Idaho Power Response
On March 4, 1997, Idaho Power filed a letter in response to the ICIP’s comments. Idaho Power states that, after reviewing the ICIP’s comments, the Company agrees with the ICIP’s recommendation to expand the monthly price option to allow customers to specify a monthly price for any month for which futures contracts are trading. Idaho Power attached a proposed revised tariff that would accomplish this in the event the Commission deemed appropriate.
Commission Decision
Does the Commission wish to approve a market-based price experiment for Idaho Power’s industrial customers with Schedule 19 loads between five-ten megawatts?
If so:
(1)Should the Company be required to offer variable prices at the mid-Columbia trading hub?

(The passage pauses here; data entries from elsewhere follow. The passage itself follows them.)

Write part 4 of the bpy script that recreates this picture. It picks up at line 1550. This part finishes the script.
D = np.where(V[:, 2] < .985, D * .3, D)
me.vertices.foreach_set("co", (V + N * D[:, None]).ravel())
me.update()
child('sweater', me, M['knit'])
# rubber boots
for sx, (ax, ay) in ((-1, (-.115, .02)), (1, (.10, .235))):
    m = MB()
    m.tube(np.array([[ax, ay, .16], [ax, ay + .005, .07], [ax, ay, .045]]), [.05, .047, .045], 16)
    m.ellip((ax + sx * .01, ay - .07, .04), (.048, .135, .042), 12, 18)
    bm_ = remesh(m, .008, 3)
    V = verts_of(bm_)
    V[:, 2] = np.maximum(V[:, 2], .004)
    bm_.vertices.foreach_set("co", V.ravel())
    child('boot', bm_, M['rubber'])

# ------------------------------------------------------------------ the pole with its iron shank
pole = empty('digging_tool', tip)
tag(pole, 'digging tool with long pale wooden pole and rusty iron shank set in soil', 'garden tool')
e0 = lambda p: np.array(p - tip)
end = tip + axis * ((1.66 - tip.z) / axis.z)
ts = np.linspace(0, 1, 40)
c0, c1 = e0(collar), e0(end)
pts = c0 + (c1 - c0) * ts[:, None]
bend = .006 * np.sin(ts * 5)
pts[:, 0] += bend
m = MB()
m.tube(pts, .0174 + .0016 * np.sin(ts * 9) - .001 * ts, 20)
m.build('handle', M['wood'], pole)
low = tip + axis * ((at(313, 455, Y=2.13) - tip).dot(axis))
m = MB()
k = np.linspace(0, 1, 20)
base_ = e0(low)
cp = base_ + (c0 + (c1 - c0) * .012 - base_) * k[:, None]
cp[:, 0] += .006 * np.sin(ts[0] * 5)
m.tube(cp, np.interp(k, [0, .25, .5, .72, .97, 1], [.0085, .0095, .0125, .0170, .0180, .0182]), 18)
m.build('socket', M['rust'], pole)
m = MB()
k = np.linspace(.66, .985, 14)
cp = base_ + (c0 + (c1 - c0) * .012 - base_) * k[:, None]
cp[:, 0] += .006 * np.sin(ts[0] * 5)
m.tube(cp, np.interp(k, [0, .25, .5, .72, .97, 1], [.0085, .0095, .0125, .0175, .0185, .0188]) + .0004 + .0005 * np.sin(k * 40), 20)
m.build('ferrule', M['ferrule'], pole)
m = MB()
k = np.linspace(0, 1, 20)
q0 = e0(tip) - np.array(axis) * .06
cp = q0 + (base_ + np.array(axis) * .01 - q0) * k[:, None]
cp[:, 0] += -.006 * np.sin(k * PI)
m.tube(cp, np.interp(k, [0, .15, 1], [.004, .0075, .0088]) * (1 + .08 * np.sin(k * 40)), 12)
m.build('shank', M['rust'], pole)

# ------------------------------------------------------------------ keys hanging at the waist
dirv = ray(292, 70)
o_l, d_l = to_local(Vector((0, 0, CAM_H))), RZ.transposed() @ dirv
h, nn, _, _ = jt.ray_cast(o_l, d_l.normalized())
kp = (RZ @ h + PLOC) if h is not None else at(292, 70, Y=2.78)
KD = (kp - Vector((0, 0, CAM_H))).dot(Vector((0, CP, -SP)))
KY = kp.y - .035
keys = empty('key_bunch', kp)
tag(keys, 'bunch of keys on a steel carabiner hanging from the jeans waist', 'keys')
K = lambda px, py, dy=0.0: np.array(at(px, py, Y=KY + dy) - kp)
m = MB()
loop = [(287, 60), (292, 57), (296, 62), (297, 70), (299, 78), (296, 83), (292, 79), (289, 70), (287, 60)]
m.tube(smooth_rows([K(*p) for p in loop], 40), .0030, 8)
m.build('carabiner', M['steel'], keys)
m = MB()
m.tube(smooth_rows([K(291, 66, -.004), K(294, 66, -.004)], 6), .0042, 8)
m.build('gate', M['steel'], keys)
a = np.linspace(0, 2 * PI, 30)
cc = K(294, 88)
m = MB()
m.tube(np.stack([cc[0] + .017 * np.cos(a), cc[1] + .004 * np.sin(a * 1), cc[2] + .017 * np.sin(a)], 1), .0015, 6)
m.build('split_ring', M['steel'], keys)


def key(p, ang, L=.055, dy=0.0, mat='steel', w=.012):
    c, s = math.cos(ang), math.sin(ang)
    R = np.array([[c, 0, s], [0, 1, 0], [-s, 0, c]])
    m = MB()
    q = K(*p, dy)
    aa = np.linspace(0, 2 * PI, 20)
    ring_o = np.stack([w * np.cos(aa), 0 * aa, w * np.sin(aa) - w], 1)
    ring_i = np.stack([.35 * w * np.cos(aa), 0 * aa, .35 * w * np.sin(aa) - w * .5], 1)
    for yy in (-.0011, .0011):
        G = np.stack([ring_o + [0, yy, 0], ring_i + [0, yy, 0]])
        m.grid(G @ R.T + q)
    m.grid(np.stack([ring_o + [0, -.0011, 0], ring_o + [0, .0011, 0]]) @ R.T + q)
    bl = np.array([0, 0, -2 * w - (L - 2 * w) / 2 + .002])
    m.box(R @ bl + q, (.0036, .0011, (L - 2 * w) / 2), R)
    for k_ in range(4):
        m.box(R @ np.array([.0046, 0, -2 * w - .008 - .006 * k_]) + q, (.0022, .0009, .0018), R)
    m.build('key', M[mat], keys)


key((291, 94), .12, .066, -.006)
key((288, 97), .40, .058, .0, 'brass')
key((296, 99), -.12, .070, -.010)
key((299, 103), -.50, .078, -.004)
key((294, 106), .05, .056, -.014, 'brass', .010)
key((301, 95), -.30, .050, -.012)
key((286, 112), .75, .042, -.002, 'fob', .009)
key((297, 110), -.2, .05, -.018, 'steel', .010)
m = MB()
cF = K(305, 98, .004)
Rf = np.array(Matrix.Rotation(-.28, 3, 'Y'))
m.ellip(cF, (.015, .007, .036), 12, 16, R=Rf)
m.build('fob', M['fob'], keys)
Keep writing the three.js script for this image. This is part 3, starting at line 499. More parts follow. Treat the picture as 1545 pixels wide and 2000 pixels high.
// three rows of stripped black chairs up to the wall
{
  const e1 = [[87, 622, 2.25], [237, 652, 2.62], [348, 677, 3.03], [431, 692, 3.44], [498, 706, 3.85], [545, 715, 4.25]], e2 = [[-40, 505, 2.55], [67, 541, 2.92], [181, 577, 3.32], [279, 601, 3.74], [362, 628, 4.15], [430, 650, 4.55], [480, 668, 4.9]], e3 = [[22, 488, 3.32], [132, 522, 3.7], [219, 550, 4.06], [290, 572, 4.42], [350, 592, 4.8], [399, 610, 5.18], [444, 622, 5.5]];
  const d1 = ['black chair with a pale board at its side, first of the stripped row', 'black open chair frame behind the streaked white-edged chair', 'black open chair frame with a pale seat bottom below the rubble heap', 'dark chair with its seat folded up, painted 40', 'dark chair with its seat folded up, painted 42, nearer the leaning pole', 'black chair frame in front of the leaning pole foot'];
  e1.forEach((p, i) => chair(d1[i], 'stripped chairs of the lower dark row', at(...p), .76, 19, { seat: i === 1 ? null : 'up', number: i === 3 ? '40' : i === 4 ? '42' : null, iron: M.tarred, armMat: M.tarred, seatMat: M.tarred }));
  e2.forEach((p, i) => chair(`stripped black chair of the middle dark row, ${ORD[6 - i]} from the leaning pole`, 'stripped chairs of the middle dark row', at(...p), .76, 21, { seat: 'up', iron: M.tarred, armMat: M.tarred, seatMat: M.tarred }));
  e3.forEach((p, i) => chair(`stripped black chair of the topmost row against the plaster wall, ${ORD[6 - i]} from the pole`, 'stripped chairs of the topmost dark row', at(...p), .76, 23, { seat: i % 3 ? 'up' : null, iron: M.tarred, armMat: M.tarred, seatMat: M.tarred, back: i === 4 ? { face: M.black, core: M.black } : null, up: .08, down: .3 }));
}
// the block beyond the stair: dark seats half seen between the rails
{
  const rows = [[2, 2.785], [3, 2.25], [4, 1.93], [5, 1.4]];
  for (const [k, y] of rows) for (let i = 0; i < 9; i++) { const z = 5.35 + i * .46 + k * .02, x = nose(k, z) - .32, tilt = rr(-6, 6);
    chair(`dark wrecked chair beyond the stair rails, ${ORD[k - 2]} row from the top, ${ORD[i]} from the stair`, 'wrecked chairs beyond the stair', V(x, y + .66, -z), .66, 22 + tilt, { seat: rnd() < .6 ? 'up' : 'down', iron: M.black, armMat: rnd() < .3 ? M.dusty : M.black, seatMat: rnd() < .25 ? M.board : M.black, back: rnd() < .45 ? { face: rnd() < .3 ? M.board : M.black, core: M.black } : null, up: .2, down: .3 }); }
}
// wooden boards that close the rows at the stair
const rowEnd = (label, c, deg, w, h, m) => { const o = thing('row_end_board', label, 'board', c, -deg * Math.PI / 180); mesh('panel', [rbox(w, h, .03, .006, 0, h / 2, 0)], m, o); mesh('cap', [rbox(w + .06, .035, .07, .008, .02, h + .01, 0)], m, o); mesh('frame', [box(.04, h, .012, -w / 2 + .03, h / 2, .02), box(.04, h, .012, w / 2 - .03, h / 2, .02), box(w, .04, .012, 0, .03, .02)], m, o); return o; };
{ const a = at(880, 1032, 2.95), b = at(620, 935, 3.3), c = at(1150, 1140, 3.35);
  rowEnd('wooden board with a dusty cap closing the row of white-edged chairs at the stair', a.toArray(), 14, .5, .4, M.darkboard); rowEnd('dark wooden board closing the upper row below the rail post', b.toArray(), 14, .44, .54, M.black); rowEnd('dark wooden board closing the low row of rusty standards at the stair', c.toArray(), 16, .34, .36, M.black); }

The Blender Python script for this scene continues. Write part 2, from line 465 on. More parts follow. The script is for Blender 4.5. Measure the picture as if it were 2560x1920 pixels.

(2)Should the Company be required to offer terms shorter than 2-3 years?
(3)Should the Company be required to allow a customer’s full load to be placed on any of the three Schedule 20 pricing options?
(4)Should the Company be required to allow customers to change the magnitude of their Schedule 20 fixed price load as market conditions change?
(5)Should customers be allowed to contract for any term within the experiment?
(6)Should customers be allowed to lock-in NYMEX futures prices for the period of time that futures contracts are being traded as opposed to one month at a time?
(7)Should the Company be required to reduce or eliminate the proposed 1.9 mill/kWh return on production?
(8)Should the Commission explicitly disclaim any precedential effects on the determination of stranded costs that result from the approval of the Company’s filing?
(9)Should the peak/off-peak price differential be four mills/kWh as proposed by the Company or increased or set at the actual differential? If set at actual, how is that to be determined?
(10)Should market prices for capacity replace Idaho Power’s proposed Schedule 20 demand charges? If so, how should market-based capacity charges be determined?
(11)Should Schedule 20 revenues flow through the earnings test?